Taylor Schabusiness bond reduction denied in Green Bay dismemberment case

Prosecutors pointed out Schabusiness was already on a GPS monitoring bracelet when she's accused of killing a man in Green Bay
Published: May. 9, 2023 at 8:48 PM CDT
Email This Link
Share on Pinterest
Share on LinkedIn

GREEN BAY, Wis. (WBAY) - Bond remains at $2 million for the woman accused of killing and dismembering a Green Bay man.

Taylor Schabusiness’s attorney asked for a bond reduction. The judge denied it Tuesday afternoon.

Brown County Judge Thomas Welsh explained he has to take into account many different factors when setting bond. One of the most important ones is making sure the defendant follows the rules and shows up in court.

Part of the defense’s bond request included GPS monitoring of Schabusiness, but the State quickly reminded the judge the defendant had a GPS monitoring bracelet at the time she’s accused of killing Shad Thyrion in his mother’s home in February 2022.

The judge denied the bond reduction request but he did set a date for a Miranda Goodchild hearing. The defense filed a motion for the “exclusion of statements while in custody.” This hearing would look at whether statements given were voluntary and how it plays into which evidence will be allowed at trial.

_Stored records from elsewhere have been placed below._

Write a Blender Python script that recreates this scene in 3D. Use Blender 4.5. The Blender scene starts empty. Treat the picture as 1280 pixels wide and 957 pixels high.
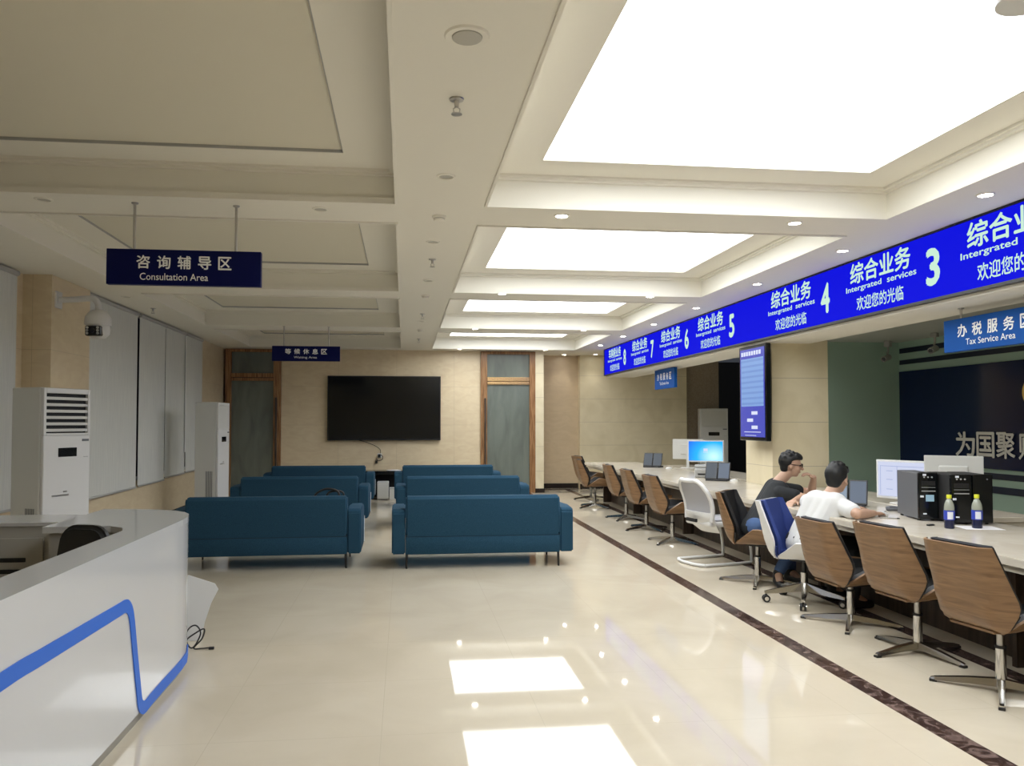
import bpy, bmesh, math, random
from mathutils import Vector, Matrix
random.seed(7)
SC = bpy.context.scene
COL = SC.collection
PI = math.pi
R = math.radians

# ------------------------------------------------------------------ camera, world, exposure
F_PX, EYE = 980.0, 1.5
cam_d = bpy.data.cameras.new('camera')
cam = bpy.data.objects.new('camera', cam_d)
COL.objects.link(cam)
cam.location = (0, 0, EYE)
cam.rotation_euler = (R(90 + 1.694992), 0, R(-6.5775064))
cam_d.sensor_fit = 'HORIZONTAL'
cam_d.sensor_width = 36.0
cam_d.lens = F_PX / 1280 * 36.0
cam_d.shift_x = 0.0171489
cam_d.shift_y = 0.0152344
cam_d.clip_start = 0.05
cam_d.clip_end = 100
SC.camera = cam
W = bpy.data.worlds.new('world')
SC.world = W
W.use_nodes = True
W.node_tree.nodes['Background'].inputs['Color'].default_value = (0.02, 0.022, 0.026, 1)
W.node_tree.nodes['Background'].inputs['Strength'].default_value = 1.0
SC.view_settings.view_transform = 'Standard'
SC.view_settings.look = 'None'
SC.view_settings.gamma = 1
SC.view_settings.use_curve_mapping = False
SC.view_settings.exposure = 1.0
PANEL_L = 3.0          # radiance of the lit stretch-ceiling panels
DOWNLIGHT_W = 6.5      # watts of each lit downlight
try:
    SC.cycles.use_denoising = True
    SC.cycles.max_bounces = 8
    SC.cycles.diffuse_bounces = 5
    SC.cycles.sample_clamp_indirect = 6.0
except Exception:
    pass

# ------------------------------------------------------------------ materials
MATS = {}


def principled(name, col, rough=0.5, metal=0.0, spec=0.5, emis=None, estr=0.0, trans=0.0, coat=0.0):
    m = bpy.data.materials.new(name)
    m.use_nodes = True
    b = m.node_tree.nodes['Principled BSDF']
    b.inputs['Base Color'].default_value = (*col, 1)
    b.inputs['Roughness'].default_value = rough
    b.inputs['Metallic'].default_value = metal
    b.inputs['Specular IOR Level'].default_value = spec
    b.inputs['Transmission Weight'].default_value = trans
    b.inputs['Coat Weight'].default_value = coat
    if emis:
        b.inputs['Emission Color'].default_value = (*emis, 1)
        b.inputs['Emission Strength'].default_value = estr
    MATS[name] = m
    return m


def _nodes(m):
    nt = m.node_tree
    return nt, nt.nodes, nt.links, nt.nodes['Principled BSDF']


def ramp_noise(m, c0, c1, scale=5.0, stretch=(1, 1, 1), detail=6.0, distort=0.0, lo=0.35, hi=0.65, space='Object'):
    """colour varied by a noise in object space"""
    nt, N, L, b = _nodes(m)
    tc = N.new('ShaderNodeTexCoord')
    mp = N.new('ShaderNodeMapping')
    mp.inputs['Scale'].default_value = stretch
    nz = N.new('ShaderNodeTexNoise')
    nz.inputs['Scale'].default_value = scale
    nz.inputs['Detail'].default_value = detail
    nz.inputs['Distortion'].default_value = distort
    rp = N.new('ShaderNodeValToRGB')
    rp.color_ramp.elements[0].position = lo
    rp.color_ramp.elements[0].color = (*c0, 1)
    rp.color_ramp.elements[1].position = hi
    rp.color_ramp.elements[1].color = (*c1, 1)
    L.new(tc.outputs[space], mp.inputs['Vector'])
    L.new(mp.outputs['Vector'], nz.inputs['Vector'])
    L.new(nz.outputs['Fac'], rp.inputs['Fac'])
    L.new(rp.outputs['Color'], b.inputs['Base Color'])
    return nt, N, L, b, tc, nz, rp


def bump(m, scale, strength, dist=0.002, space='Object'):
    nt, N, L, b = _nodes(m)
    tc = N.new('ShaderNodeTexCoord')
    nz = N.new('ShaderNodeTexNoise')
    nz.inputs['Scale'].default_value = scale
    nz.inputs['Detail'].default_value = 3
    bp = N.new('ShaderNodeBump')
    bp.inputs['Strength'].default_value = strength
    bp.inputs['Distance'].default_value = dist
    L.new(tc.outputs[space], nz.inputs['Vector'])
    L.new(nz.outputs['Fac'], bp.inputs['Height'])
    L.new(bp.outputs['Normal'], b.inputs['Normal'])


def joints(m, axes, size, width, dark):
    """thin joint lines on a regular grid; axes e.g. 'xy', size (a,b)"""
    nt, N, L, b = _nodes(m)
    tc = N.new('ShaderNodeTexCoord')
    sp = N.new('ShaderNodeSeparateXYZ')
    L.new(tc.outputs['Object'], sp.inputs['Vector'])
    prev = None
    for ax, s, off in zip(axes, size, (0.13, 0.21)):
        d = N.new('ShaderNodeMath'); d.operation = 'MULTIPLY_ADD'
        d.inputs[1].default_value = 1 / s
        d.inputs[2].default_value = 40 + off
        L.new(sp.outputs[ax.upper()], d.inputs[0])
        f = N.new('ShaderNodeMath'); f.operation = 'FRACT'
        L.new(d.outputs[0], f.inputs[0])
        c = N.new('ShaderNodeMath'); c.operation = 'LESS_THAN'
        c.inputs[1].default_value = width / s
        L.new(f.outputs[0], c.inputs[0])
        if prev is None:
            prev = c
        else:
            mx = N.new('ShaderNodeMath'); mx.operation = 'MAXIMUM'
            L.new(prev.outputs[0], mx.inputs[0]); L.new(c.outputs[0], mx.inputs[1])
            prev = mx
    mix = N.new('ShaderNodeMix'); mix.data_type = 'RGBA'
    src = b.inputs['Base Color'].links[0].from_socket if b.inputs['Base Color'].links else None
    if src:
        L.new(src, mix.inputs[6])
    else:
        mix.inputs[6].default_value = b.inputs['Base Color'].default_value
    mix.inputs[7].default_value = (*dark, 1)
    L.new(prev.outputs[0], mix.inputs[0])
    L.new(mix.outputs[2], b.inputs['Base Color'])


M = MATS
principled('floor_tile', (.62, .56, .46), .035, spec=.32)
ramp_noise(M['floor_tile'], (.56, .495, .385), (.615, .55, .435), scale=1.6, detail=8, distort=.6)
joints(M['floor_tile'], 'xy', (.8, .8), .003, (.515, .455, .355))
principled('stripe_marble', (.08, .05, .04), .12)
ramp_noise(M['stripe_marble'], (.035, .02, .018), (.24, .17, .15), scale=9, detail=10, distort=2.2, lo=.45, hi=.75)
principled('ceiling_paint', (.86, .83, .74), .75, spec=.2)
principled('wall_marble', (.60, .50, .36), .28)
ramp_noise(M['wall_marble'], (.70, .57, .38), (.76, .64, .44), scale=3.2, stretch=(1, 1, 2.4), detail=9, distort=1.4)
joints(M['wall_marble'], 'xz', (1.2, .8), .004, (.54, .44, .29))
principled('cream_marble', (.66, .58, .44), .3)
ramp_noise(M['cream_marble'], (.72, .63, .43), (.80, .71, .51), scale=2.4, detail=8, distort=1.0)
joints(M['cream_marble'], 'zz', (.52, 50), .006, (.50, .43, .32))
principled('tan_wall', (.50, .40, .28), .35)
ramp_noise(M['tan_wall'], (.60, .475, .315), (.65, .52, .35), scale=3.2, stretch=(1, 1, 2.4), detail=8, distort=1.4)
principled('brown_wall', (.34, .28, .20), .5)
ramp_noise(M['brown_wall'], (.31, .25, .18), (.37, .31, .23), scale=30, detail=5)
principled('green_wall', (.44, .61, .52), .55)
principled('dark_wall', (.05, .05, .05), .7)
principled('service_white', (.60, .62, .58), .6)
principled('skirting_black', (.02, .015, .014), .2)
principled('navy_board', (.008, .018, .075), .12, spec=.3)
principled('navy_strip', (.012, .02, .05), .4)
principled('navy_sign', (.003, .006, .075), .5, spec=.15)
principled('blue_sign', (.008, .085, .36), .6, spec=.15)
principled('lettering_grey', (.90, .90, .90), .4)
principled('lettering_white', (.92, .94, .94), .5)
principled('steel', (.55, .53, .50), .3, metal=1)
principled('chrome', (.72, .71, .69), .16, metal=1)
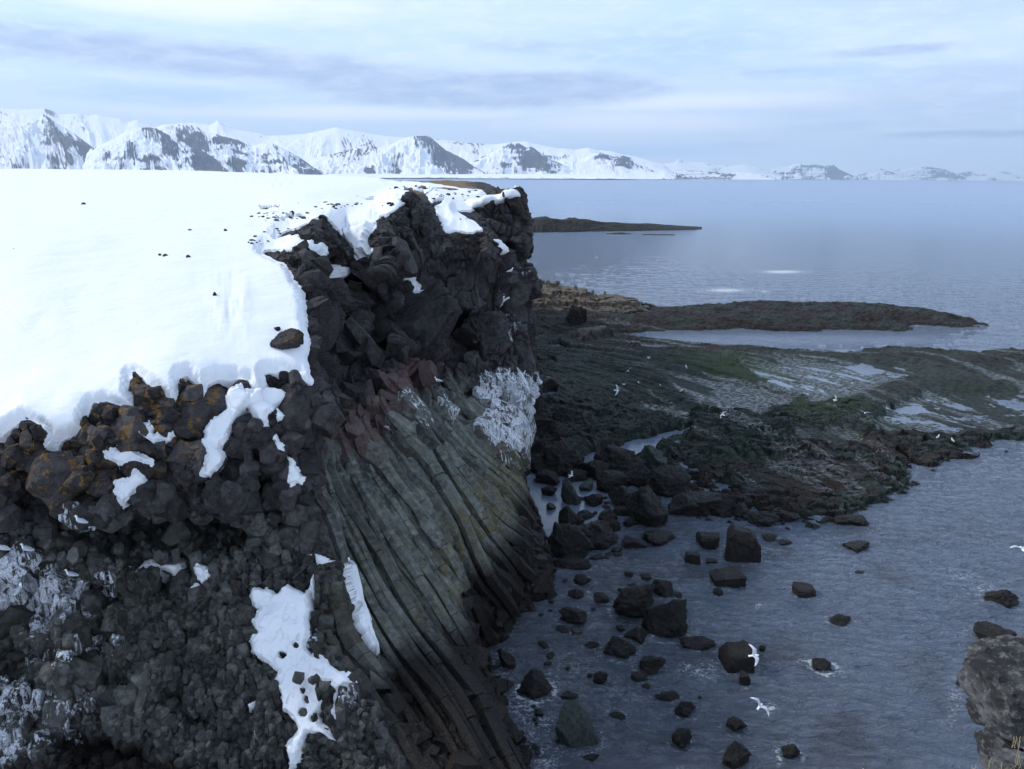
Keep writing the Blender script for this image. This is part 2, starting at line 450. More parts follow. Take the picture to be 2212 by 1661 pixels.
def pchip(P, counts):
    """monotone cubic through P along axis 0, counts[i] samples in interval i"""
    d = np.diff(P, axis=0)
    m = np.zeros_like(P); m[0] = d[0]; m[-1] = d[-1]
    a, b = d[:-1], d[1:]
    s = (a * b) > 0
    m[1:-1] = np.where(s, 2 * a * b / np.where(s, a + b, 1), 0)
    out = []; prm = []
    for i, n in enumerate(counts):
        t = np.arange(n) / n
        if i == len(counts) - 1: t = np.arange(n + 1) / n
        t_ = t.reshape(-1, *([1] * (P.ndim - 1)))
        h00 = 2 * t_**3 - 3 * t_**2 + 1; h10 = t_**3 - 2 * t_**2 + t_; h01 = -2 * t_**3 + 3 * t_**2; h11 = t_**3 - t_**2
        out.append(h00 * P[i] + h10 * m[i] + h01 * P[i + 1] + h11 * m[i + 1]); prm.append(i + t)
    return np.concatenate(out), np.concatenate(prm)


uc = [int(Q * n) for n in (45, 170, 160, 125, 110, 70, 70, 60, 45, 45, 75, 80, 60, 20)]
vc = [int(Q * n) for n in (6, 25, 40, 50, 60, 95, 95, 110, 100, 105, 110, 120, 120, 90)]
S, rv = pchip(net, vc)
S, cu = pchip(np.swapaxes(S, 0, 1), uc); S = np.swapaxes(S, 0, 1)
NV, NU = S.shape[:2]
N0 = grid_normals(S)
if N0[NV // 2, 300, 1] > 0: N0 = -N0
# even out the direction of displacement
for k in range(3): N0[..., k] = blur(N0[..., k], 6)
N0 /= np.linalg.norm(N0, axis=2, keepdims=True)
CU = np.repeat(cu[None], NV, 0).ravel(); RV = np.repeat(rv[:, None], NU, 1).ravel()
P0 = S.reshape(-1, 3); Nn = N0.reshape(-1, 3)
X, Y, Z = P0.T
PX, PY = proj(P0)
steep = 1 - np.abs(Nn[:, 2])
print('grid', NV, NU, len(P0))

# ---- region weights
edge_row = np.interp(CU, [0, 4, 4.6, 5.2, 14], [8, 8, 7.2, 5, 5])
wall = sstep(-0.25, 0.25, RV - edge_row)
wfan = sstep(5.0, 6.0, CU) * sstep(8.0, 9.2, RV + 0.5 * sstep(9, 11, CU)) * (1 - sstep(12.9, 13.6, CU))
wtow = sstep(4.9, 5.3, CU) * (1 - sstep(8.4, 9.4, RV)) * wall
wfront = (1 - sstep(4.9, 5.5, CU)) * wall
wpil = wfront * (1 - sstep(9.9, 10.8, RV + 0.6 * fbm(X * .3, Z * .3, seed=3)))
wsml = np.clip(wfront - wpil, 0, 1)

D = np.zeros(len(P0))
tone = np.ones(len(P0))
# macro relief
D += wall * 0.45 * fbm(X * .25, Y * .25, Z * .12, 3, seed=11) + wfront * .55 * fbm(X * .75, Y * .4, Z * .55, 3, seed=12)
# ---- tower: tall faceted buttresses
wob1 = .35 * fbm(X * .7, Y * .7, Z * .7, 3, 1); wob2 = .3 * fbm(X * .7 + 9, Y * .7, Z * .7, 3, 2)
d1, t1 = blocky(X * 0.75 + wob1 - .12 * Z, Y * 0.7 + wob2, Z * 0.33 + .15 * X, 21, 1.3, 1.8, .18, .35, 2.2)
d2, t2 = blocky(X * 1.9 + wob1, Y * 1.8, Z * 1.3 + wob2, 27, .55, .6, .10, .5, 2.0)
rim = 1 - sstep(0.25, 1.0, RV - edge_row)
D += wtow * (d1 * .95 * (1 - .4 * rim) + d2 * (0.12 + 0.6 * rim) + .7 * (np.abs(vnoise(np.interp(CU, [4.5, 5, 6, 7, 8, 9, 10, 11, 12, 13, 14], [650, 672, 722, 800, 898, 950, 1012, 1090, 1130, 1160, 1200]) / 34., RV * .35, seed=19)) - .3) * (1 - .6 * rim) + .35 * fbm(X * .5, Y * .5, Z * .22, 3, 29))
tone = np.where(wtow > .5, .95 * t1 * (.8 + .25 * t2), tone)
# ---- pillow blocks under the snow edge
F1, F2, hp, ox, oy, oz = voro(X * 1.15 + .5 * fbm(X * .8, Z * .8, None, 3, 5), Y * 1.1, Z * 1.15 + .3 * fbm(X * .6 + 3, Z * .6, None, 2, 6), seed=31, jit=1.0, box=.25)
hpil = 0.85 * (rnd(hp, 5) - 0.5) + 0.7 * ((rnd(hp, 6) - .5) * ox + (rnd(hp, 8) - .5) * oz) + 0.42 * np.clip((F2 - F1) / 0.28, 0, 1) ** .6 - .3
d3, t3 = blocky(X * 3.3 + wob1, Y * 3.1, Z * 2.8 + wob2, 33, .45, .5, .08, .6, 2.0, .3)
D += wpil * (hpil * .95 + 0.35 * d3 * (rnd(hp, 11) > .45) + .06 * d3)
tone = np.where(wpil > .5, (0.7 + .55 * rnd(hp, 9)) * (.75 + .3 * t3), tone)
# ---- small upright blocks lower down, in places giving way to big ones
d4, t4 = blocky(X * 2.7 + wob1 * .8, Y * 2.2, Z * 1.75 + wob2, 41, .62, .8, .10, .5, 2.0, .55)
bigmix = np.clip(sstep(0.0, 0.22, fbm(X * .32 + 4, Z * .32, None, 2, 44) - 0.12 * (X + 8) * .3), 0, 1)
d5, t5 = blocky(X * 1.3 + wob1, Y * 1.2, Z * 1.05 + wob2, 45, 1.1, 1.3, .16, .4, 2.3, .55)
D += wsml * (-.22 + .6 * d4 * (1 - bigmix) + (d5 + .10 * d4) * bigmix)
tone = np.where(wsml > .5, (t4 * (1 - bigmix) + bigmix * t5) * .95, tone)
# ---- the fan of bent columns
seg = np.linalg.norm(np.diff(S, axis=0, prepend=S[:1]), axis=2); Lm = np.cumsum(seg, 0).ravel()   # metres along the columns
wcol = np.interp(CU, [4.5, 5, 6, 7, 8, 9, 10, 11, 12, 13, 14], [650, 672, 722, 800, 898, 950, 1012, 1090, 1130, 1160, 1200]) / 21.0
ph = wcol + 0.45 * vnoise(wcol * .3, RV * 0.4, seed=51) + 0.10 * vnoise(wcol * 1.7, RV * 2.6, seed=52)
k = np.floor(ph); tt = ph - k
hk = hsh(k.astype(np.int64), 7, 3, 55)
prof = np.interp(tt, [0, .04, .16, .5, .84, .96, 1], [0, .3, .82, 1.0, .82, .3, 0])
jl = Lm / (0.42 + .45 * rnd(hk, 2)) + rnd(hk, 3) * 7 + 0.35 * vnoise(wcol * 1.4, RV * 1.5, seed=53)
jk = np.floor(jl); jt = jl - jk
hj = hsh(k.astype(np.int64), jk.astype(np.int64), 1, 56)
hcol = 0.30 * prof + 0.60 * (rnd(hk, 5) - .5) * (0.6 + .4 * np.sin(RV * 1.3 + k)) + 0.24 * (rnd(hj, 4) - .5) + 0.30 * (rnd(hj, 6) - .5) * (jt - .5) + .34 * (rnd(hj, 7) - .5) * (tt - .5) - 0.06 * np.exp(-np.minimum(jt, 1 - jt) / .04)
hcol += 0.5 * vnoise(wcol * .25, RV * .35, seed=57)
foot = sstep(3.2, 1.2, Z)
gst = sstep(-8, 8, poly_sd(PX, PY, [(1030, 800), (1165, 795), (1165, 970), (1090, 975), (1040, 950)]))
D += wfan * ((.35 * hcol - .22) * (1 - .45 * foot) * (1 - .6 * gst) + gst * .5 * d2)
tone = np.where(wfan > .4, .66 + .42 * rnd(hj, 8) + .3 * rnd(hk, 8), tone)
rough_foot = foot * wall * (0.30 * fbm(X * 2.2, Y * 2.2, Z * 2.2, 4, 61) + 0.2 * fbm(X * .9, Y * .9, Z * .9, 2, 62))
D += rough_foot * (1 - .5 * wfront)
D += wall * 0.035 * fbm(X * 6, Y * 6, Z * 6, 3, seed=71)

# ---- strokes of relief: cracks, recesses, noses (picture polyline, radius, depth, from row, to row)
STROKES = [
    ([(765, 610), (780, 650), (793, 709), (800, 760)], 22, -1.5), ([(711, 556), (718, 658), (706, 760), (700, 830)], 9, -1.1),
    ([(977, 590), (967, 651), (1008, 685), (1032, 716), (1046, 778)], 3.2, -0.7), ([(967, 651), (930, 679)], 3, -0.6),
    ([(1090, 624), (1090, 658), (1117, 730)], 3.5, -0.8), ([(834, 679), (841, 720), (868, 761)], 4, -0.7),
    ([(910, 660), (915, 740)], 24, 1.3), ([(905, 778), (950, 830), (985, 868), (1010, 900)], 11, -1.4),
    ([(757, 660), (762, 790)], 20, 1.1), ([(870, 600), (862, 700)], 13, -1.0), ([(835, 560), (835, 640)], 10, .7),
    ([(800, 830), (830, 880)], 12, -0.8), ([(1050, 640), (1085, 760)], 16, .4), ([(1000, 560), (1040, 600)], 14, -.3),
    ([(130, 1150), (250, 1165), (380, 1160), (500, 1165)], 34, -2.0), ([(805, 640), (832, 760)], 13, -1.4), ([(846, 600), (850, 700)], 8, -1.0), ([(60, 1320), (200, 1330)], 22, -.8), ([(350, 1490), (420, 1560)], 22, -.7), ([(120, 1620), (300, 1640)], 26, -1.0), ([(600, 1140), (640, 1200)], 22, -.7), ([(215, 1100), (170, 1108)], 20, .7),
    ([(560, 980), (575, 1080)], 20, -1.2), ([(470, 880), (470, 940)], 10, -.4), ([(650, 560), (670, 600)], 8, .3),
    ([(1010, 930), (1060, 985), (1125, 1020)], 6, -.8), ([(690, 1000), (690, 1180)], 7, -.7), ([(700, 1300), (760, 1430), (840, 1560)], 9, -.7),
    ([(300, 830), (350, 870)], 14, .25), ([(408, 830), (412, 870)], 10, .2), ([(212, 888), (260, 890)], 16, .4), ([(65, 915), (95, 940)], 22, .5),
    
    ([(560, 1560), (640, 1640)], 40, .5), ([(690, 1440), (770, 1560)], 30, .8), ([(700, 1230), (730, 1330)], 16, .6),
]
for pts, rad, dep in STROKES:
    dd = line_d(PX, PY, pts) + rad * .35 * vnoise(PX * .05, PY * .05, seed=81)
    g = np.exp(-np.clip(dd / rad, 0, 5) ** 2) if abs(dep) < 1.2 else 1 - sstep(.5, 1.25, dd / rad)
    D += dep * g * (RV > edge_row - 0.8)
    if dep < 0: tone *= 1 - .15 * g  # cracks and recesses darkened too: shade put into the tone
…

The judge is expected to receive DVDs of Schabusiness throughout her time in custody to review prior to the hearing. Those recordings will be sealed.

“Public has a right to know, but we want to have a fair and impartial jury,” Judge Walsh said. “I don’t want them to hear stuff that might be excluded. I will have it sealed until trial to ensure the fairest trial is offered.”

The defense also asked the judge to consider a motion Walsh said he’s never considered before: prohibiting the prosecution from participating in the voir dire process, which is part of the jury-picking process and is almost always done by both sides.

“Entering an order that the State is prohibited from participating in voir dire is something I am not likely to order,” Walsh responded, “but if you have some legal authority that would suggest that I should be doing that, I guess I ask you to provide that. You’ve indicated you want that. My experience, I’ve never seen, at least the case in front of me, whether that has been asked for or I’ve ordered it, I have not heard of it happening before anywhere else, but I have not been everywhere else.”

The Miranda Goodchild hearing is set for June 13. It’s expected to last for hours.